Sunday, December 11, 2011

Bad Night..

Last night was a really bad night here. My husband and I got into it pretty good. One simple thing that I asked him to do turned into a huge arguement. I couldnt believe that he acted the way that he did, but in a way, he does have a tendicy to blow up sometimes. It was so stupid. I didnt ask for much but he decided that there was no need to do it. Oh well...then he was mad and went to bed. I tried to start the fight and wanted to BD because last night was my last fertile night and he decided he was going to take that from me! This really pissed me off! I dont know if he just wanted to feel in control or just wanted to really hurt me or both. This was last night and I'm still fuming over it and he left after he got up and I havent seen him or heard from him. I want to tell him that if I dont get a positive this month, I'm done. But am I really? He knows buttons and how to get to me. And I hate that! But I do love him. We have just got so much going on and I think sometimes that comes to a head in our marriage. Its like he knows the right time to get me. He says that he wants this, but when he does crap like this, it makes me think that he's trying to avoid it happening.

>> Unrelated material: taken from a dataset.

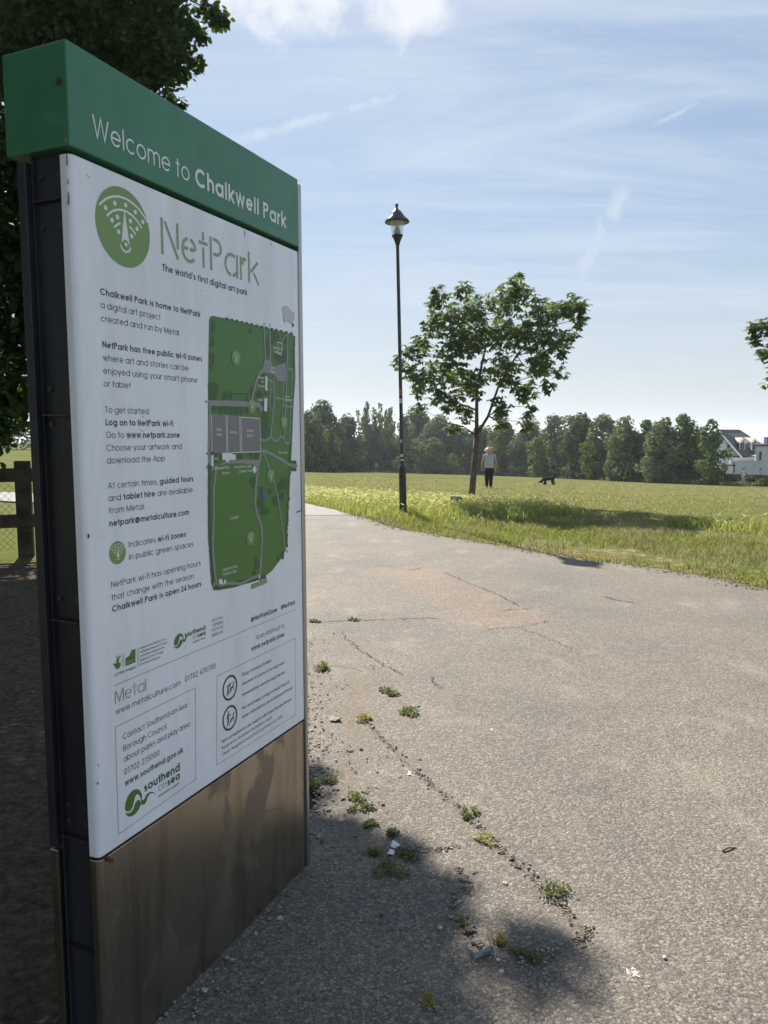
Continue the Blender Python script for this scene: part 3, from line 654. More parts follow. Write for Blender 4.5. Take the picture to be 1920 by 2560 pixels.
class Ink:                                             # flat print on the sign: ribbons and filled shapes, each layer a hair proud
    def __init__(s, y=-0.0006): s.v = []; s.f = []; s.y = y; s.k = 0
    def lay(s): s.k += 1; return s.y-0.00004*(s.k % 4)
    def ribbon(s, P, t, closed=False):
        P = [np.array(p, float) for p in P]; Q = [P[0]]
        for p in P[1:]:
            if np.linalg.norm(p-Q[-1]) > 1e-7: Q.append(p)
        if len(Q) < 2: return
        cl = np.linalg.norm(Q[0]-Q[-1]) < 1e-6 and len(Q) > 3
        if cl: Q = Q[:-1]
        n = len(Q); y = s.lay(); o = len(s.v)
        for i in range(n):
            a_ = Q[i]-Q[i-1] if (i > 0 or cl) else Q[1]-Q[0]
            b_ = Q[(i+1) % n]-Q[i] if (i < n-1 or cl) else Q[-1]-Q[-2]
            a_ = a_/np.linalg.norm(a_); b_ = b_/np.linalg.norm(b_)
            na = np.array([-a_[1], a_[0]]); nb = np.array([-b_[1], b_[0]]); m = na+nb
            l = np.linalg.norm(m); m = na if l < 0.2 else m/l
            w = t/2/max(0.38, m@na)
            for sgn in (1, -1): q = Q[i]+m*w*sgn; s.v.append((q[0], y, q[1]))
        for i in range(n if cl else n-1):
            j = (i+1) % n; s.f.append((o+2*i, o+2*i+1, o+2*j+1, o+2*j))
    def poly(s, P):
        y = s.lay(); o = len(s.v); s.v += [(p[0], y, p[1]) for p in P]; s.f.append(tuple(range(o, o+len(P))))
    def disc(s, c, rx, ry=None, n=36): s.poly(arc(c[0], c[1], rx, ry or rx, 0, 360-360/n, n-1))
    def text(s, txt, p0, p1, cap, w=0.105, wb=0.185, gap=0.13):
        """draw txt from p0 to p1 (on-sign points), cap = capital height; *bold* switches weight"""
        segs = []; bold = False; x = 0.0
        for ch in txt:
            if ch == '*': bold = not bold; continue
            t_ = wb if bold else w
            gw, st = glyph(ch, t_); segs.append((x, st, t_)); x += gw+(gap if ch != ' ' else 0.06)
        tot = x-gap; W = p1[0]-p0[0]; k = W/tot; dv = p1[1]-p0[1]
        for x0, st, t_ in segs:
            for P in st:
                s.ribbon([(p0[0]+(x0+a_)*k, p0[1]+dv*(x0+a_)/tot+b_*cap) for a_, b_ in P], t_*(cap*0.6+k*0.4))
    def build(s, name, m, parent): 
        me = bpy.data.meshes.new(name); me.from_pydata(s.v, [], s.f); me.update()
        return link(name, me, m, parent)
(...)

I have put myself through the freaking ringer trying to make this happen. I have got so many horomones in me that I dont know if my moods are really me or the horomones. But that is the price and sacrifrice that I am paying to have a baby. It is my choice and I am dealing with it. I know that in the end it will be all well worth it! But I feel like I'm the only one trying. Yes, BDing on a time schedule sucks! I will be the first to admit that but if that is what it takes, then it needs to be done. But don't push me away when I want you to be the father of my children. This process is hard enough as it is on me, I dont need this crap....

Sorry for the rant, but I needed to let it out.